No one present could tell exactly what happened on that Wednesday morning, 13 August 1727 at the specially called Communion service. They hardly knew if they had been on earth or in heaven. Count Nicholas Zinzendorf, the young leader of that community, gave this account many years later:
We needed to come to the Communion with a sense of the loving nearness of the Saviour. This was the great comfort which has made this day a generation ago to be a festival, because on this day twenty-seven years ago the Congregation of Herrnhut, assembled for communion (at the Berthelsdorf church) were all dissatisfied with themselves. They had quit judging each other because they had become convinced, each one, of his lack of worth in the sight of God and each felt himself at this Communion to be view of the noble countenance of the Saviour. O head so full of bruises, So full of pain and scorn. In this view of the man of sorrows and acquainted with grief, their hearts told them that He would be their patron and their priest who was at once changing their tears into oil of gladness and their misery into happiness. This firm confidence changed them in a single moment into happy people which they are to this day, and into their happiness they have since led may thousands of others through the memory and help which the heavenly grace once given to themselves, so many thousand times confirmed to them since then .

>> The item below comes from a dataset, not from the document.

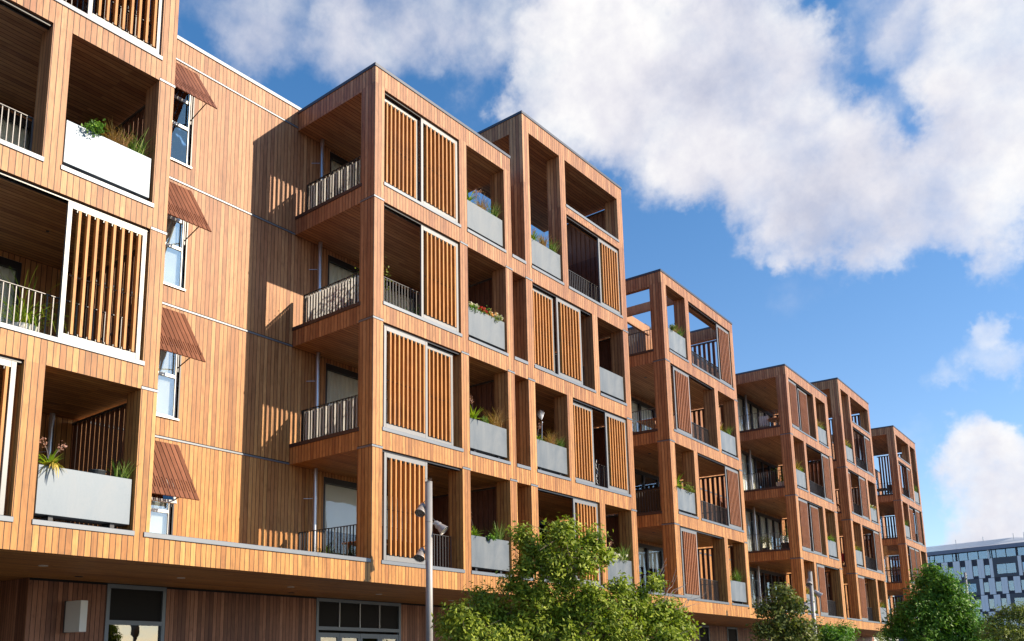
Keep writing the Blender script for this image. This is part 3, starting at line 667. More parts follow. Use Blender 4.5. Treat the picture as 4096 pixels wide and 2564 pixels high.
def leafcloud(n, pts, size, ratio=.45, rx=.1):
    V = []; Fc = []; rn = []
    for (c, r) in pts:
        for _ in range(n):
            p = np.array(c) + rng.randn(3) * r * .5; u = rng.randn(3); u /= np.linalg.norm(u); w_ = np.cross(u, rng.randn(3)); w_ /= np.linalg.norm(w_) + 1e-6
            s = size * rng.uniform(.6, 1.2); k = len(V); V += [p - u * s * .5, p + w_ * s * ratio * .5, p + u * s * .5, p - w_ * s * ratio * .5]; Fc.append((k, k + 1, k + 2, k + 3)); rn.append(rng.rand())
    return V, Fc, rn
def stalks(parent, n, ln, spread=.35, cl='petal_pink', x=0):
    for _ in range(n):
        az = rng.uniform(-.6, .6) + (0 if rng.rand() < .6 else math.pi); le = rng.uniform(.05, spread); b = MB(); p = Vector((x, 0, .02)); pts = []
        L_ = ln * rng.uniform(.75, 1.1); a = le
        for i in range(5):
            q_ = p + Vector((math.cos(az) * math.sin(a), .25 * math.sin(az), math.cos(a))) * (L_ / 5); b.tube(p, q_, .006, .005, n=4); pts.append(q_); p = q_; a += .12
        b.build('flower_stalk', M['twig'], parent)
        V, Fc, rn = leafcloud(26, [(tuple(p), .07), (tuple(pts[-2]), .05)], .035, .8); cloud_mesh('flower_head', V, Fc, rn, M[cl], parent)
GRP = 'plants growing in the metal planter boxes'
def plant(kind, key, fl, x, note=None, s=1.0):
    spec = {
        'rosette': ('agave_plant', 'agave', 'rosette of {c} leaves', 'blade_bright'), 'rosette_y': ('agave_plant', 'agave', 'yellowish rosette of narrow leaves', 'blade_yellow'),
        'tan': ('tussock_plant', 'tussock', 'tan wispy tussock grass', 'blade_tan'), 'grass': ('tussock_plant', 'tussock', 'upright green grass tuft', 'blade_green'),
        'shrub': ('small_shrub', 'shrub', 'small sprawling green shrub', 'leaf_green'), 'lush': ('small_shrub', 'shrub', 'lush bright green bush', 'leaf_yellow')}
    nm, cat, txt, mm = spec[kind]
    if kind in ('rosette', 'rosette_y'):
        V, Fc, rn = tuft(38, .46 * s, .055 * s, (.25, 1.3), .26, .05)
    elif kind == 'tan': V, Fc, rn = tuft(130, .56 * s, .010, (.1, .95), .20, .10, 1.6)
    elif kind == 'grass': V, Fc, rn = tuft(60, .52 * s, .018, (.05, .85), .12, .09, 1.5)
    else: V, Fc, rn = leafcloud(60, [((rng.uniform(-.22, .22) * s, -.12 + rng.uniform(-.1, .1), rng.uniform(-.02, .2) * s), .12 * s) for _ in range(5)], .07, .5)
    # z: soil level sits below the rim of the box
    o = cloud_mesh(nm, V, Fc, rn, M[mm], None, W(key, x, .13, fl * H + 1.42)); o.rotation_euler = (0, 0, 0 if key in 'ABC' else TH)
    tag(o, f'{(note or txt).replace("{c}", "bright green")} in planter, {ORD[fl]} floor, {PLACE[key]}', cat, GRP)
    return o
def flowers(key, fl, x0, x1, cols, label, nm='flowering_plant'):
    n = len(cols); w = (x1 - x0) / n
    for i, c in enumerate(cols):
        xc = x0 + w * (i + .5)
        V, Fc, rn = leafcloud(50, [((rng.uniform(-w * .5, w * .5), -.14 + rng.uniform(-.06, .1), rng.uniform(-.1, .08)), .09) for _ in range(5)], .055, .55)
        o = cloud_mesh(nm, V, Fc, rn, M['leaf_green' if i != n - 1 else 'leaf_yellow'], None, W(key, xc, .22, fl * H + 1.47)); o.rotation_euler = (0, 0, 0 if key in 'ABC' else TH)
        V, Fc, rn = leafcloud(16, [((rng.uniform(-w * .5, w * .5), -.17 + rng.uniform(-.06, .12), rng.uniform(.0, .13)), .045) for _ in range(9)], .05, .9)
        cloud_mesh('flower_head', V, Fc, rn, M[c], o)
        tag(o, label[i] + f', {ORD[fl]} floor, {PLACE[key]}', 'flowers', GRP)
def nb(key, fl):   # narrow bay in block coordinates
    return NARROW[key][fl]
nA = (4.93, 6.70); nB = (3.60, 5.33)
NARROW = {'A': {0: nA, 2: nA}, 'B': {i: nB for i in range(4)}, 'C': {3: (.34, 2.04), 2: (4.04, 5.70), 1: (.34, 2.04), 0: (4.04, 5.70)},
          'D': {3: (.42, 2.15), 2: (5.03, 6.86), 1: (.42, 2.15), 0: (5.03, 6.86)}, 'E': {3: (4.85, 6.6), 2: (.42, 2.10), 1: (4.85, 6.6), 0: (.42, 2.10)},
          'F': {3: (.42, 2.10), 2: (4.85, 6.6), 1: (.42, 2.10), 0: (4.85, 6.6)}, 'G': {3: (4.85, 6.6), 2: (.42, 2.10), 1: (4.85, 6.6), 0: (.42, 2.10)}}
NOTE = {'A2': 'with sprawling shrub and tan grass', 'A0': 'with agave and black bowl', 'B3': 'with sky showing behind its plants', 'B2': 'with red and white flowers', 'B1': 'with tan grass', 'B0': 'left of the big tree top',
        'C3': 'in the tall slot opening', 'C2': 'holding no tall plants', 'C1': 'with a pinwheel ornament', 'C0': 'behind the big tree', 'D3': 'under the pergola', 'D2': 'in the right hand bay', 'D1': 'with a lush overhanging plant', 'D0': 'in the right hand bay'}
for key in NARROW:
    for fl, (a, b) in NARROW[key].items(): planter(key, fl, a, b, NOTE.get(key + str(fl), 'in the narrow bay'))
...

Zinzendorf described it as ‘a sense of the nearness of Christ’ given to everyone present, and also to others of their community who were working elsewhere at the time.
The congregation was young. Zinzendorf, the human leader, was 27, which was about the average age of the group.
The Moravian brethren had sprung from the labors and martyrdom of the Bohemian Reformer, John Huss. They had experienced centuries of persecution. Many had been killed, imprisoned, tortured or banished from their homeland. This group had fled for refuge to Germany where the young Christian nobleman, Count Zinzendorf, offered them asylum on his estates in Saxony. They named their new home Herrnhut, ‘the Lord’s Watch’. From there, after their baptism in the Holy Spirit, they became evangelists and missionaries.
Fifty years before the beginning of modern Foreign Missions by William Carey, the Moravian Church had sent out over 100 missionaries. Their English missionary magazine, Periodical Accounts, inspired William Carey. He threw a copy of the paper on a table at a Baptist meeting, saying, ‘See what the Moravians have done! Cannot we follow their example and in obedience to our Heavenly Master go out into the world, and preach the Gospel to the heathen?’
That missionary zeal began with the outpouring of the Holy Spirit. Count Zinzendorf observed ‘ The Saviour permitted to come upon us a Spirit of whom we had hitherto not had any experience or knowledge. … Hitherto we had been the leaders and helpers. Now the Holy Spirit Himself took full control of everything and everybody’.